Igualados en sus derechos y deberes pero también en su debilidad frente al Estado, a esos ciudadanos sin privilegios que los distingan no les queda más que unir fuerzas e inteligencias para crear un poder mayor. Uno que, al mismo tiempo, proteja contra la tiranía de la mayoría, contra la voracidad de esa masa presta a engullir la diferencia, a borrar las individualidades. “Siendo cada hombre igualmente débil, sentirá una igual necesidad de sus semejantes; y sabiendo que no puede obtener su apoyo sino a condición de prestarles su colaboración, descubrirá sin esfuerzo que, para él, el interés particular se confunde con el interés general”. Ganar influjo en ese competitivo terreno exige entonces emprender esa ardua tarea que en las sociedades aristocráticas resultaba espontánea, casi automática. Como ocurría en la novel democracia estadounidense, la clave será fortalecer el gobierno de carácter local (el township jeffersoniano, el condado) y las instituciones municipales; promover esa asociación libre de los ciudadanos que corrige el egoísmo y descentralizar el poder, actuando no contra el Estado, sino con el Estado; prestar atención a la política a pequeña escala, en fin, allí donde el interés particular y el general prácticamente se fusionan.

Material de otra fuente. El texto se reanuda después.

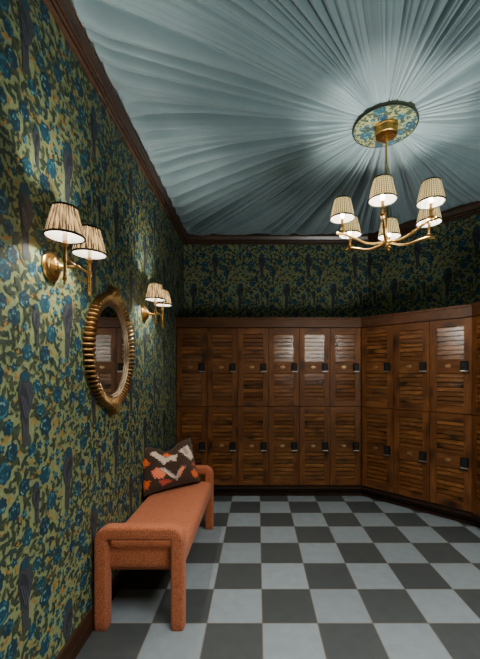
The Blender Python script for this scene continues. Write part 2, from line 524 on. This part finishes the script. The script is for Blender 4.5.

Así, trajinando con los énfasis y distancias entre una República de la virtud y una República del interés, vemos a la democracia liberal enfrentando riesgos y dilemas que nunca se erradican del todo, que apenas se desanudan focalizada y provisionalmente. Uno de ellos, la posibilidad de que ante la incertidumbre, el miedo, la fragilidad de una sociedad fijada “irrevocablemente en la infancia”, ese oxímoron que plantea el despotismo democrático se normalice y legitime, voto mediante. De nuevo, el ejercicio de una ciudadanía dotada de un interés bien entendido acá es vital. Si bien no cabe esperar que el ciudadano se consagre enteramente a la voluntad general, que lo público extienda sus apéndices hasta volverse indistinguible de lo privado, al mismo importa entender que la comunidad política no es posible sin ciudadanos iguales y distintos que asumen que parte de su tiempo debe transferirse a la esfera pública.

Liberalismo y republicanismo, libertad e igualdad, individuo y comunidad, desprendimiento e interés. La inacabable búsqueda del equilibrio entre ideas que contrapuntean y que a primera vista parecen excluirse, es quizás un rasgo que retrata con propiedad a las democracias. De allí la necesidad de una política que obligue a operar en el centro del espectro: plural y abundante en contrapesos, regulada por instituciones, proclive a la moderación y las síntesis, al impulso regulado, “tan distante del orgullo como de la bajeza”. De algún modo, Tocqueville anticipaba esa invitación a la adaptabilidad que los tiempos proponen a los aliados de la sociedad abierta. Un espejo para venezolanos forzados a recomponer hábitos, pautas de relacionamiento, estructuras para la mediación y la cooperación, buena parte de lo que se construyó y se desbarató al calor de las malas decisiones; eso, sabiendo “que la libertad nace de ordinario entre tormentas, se establece trabajosamente y con discordias civiles, y sólo cuando ya es vieja se pueden conocer sus beneficios”.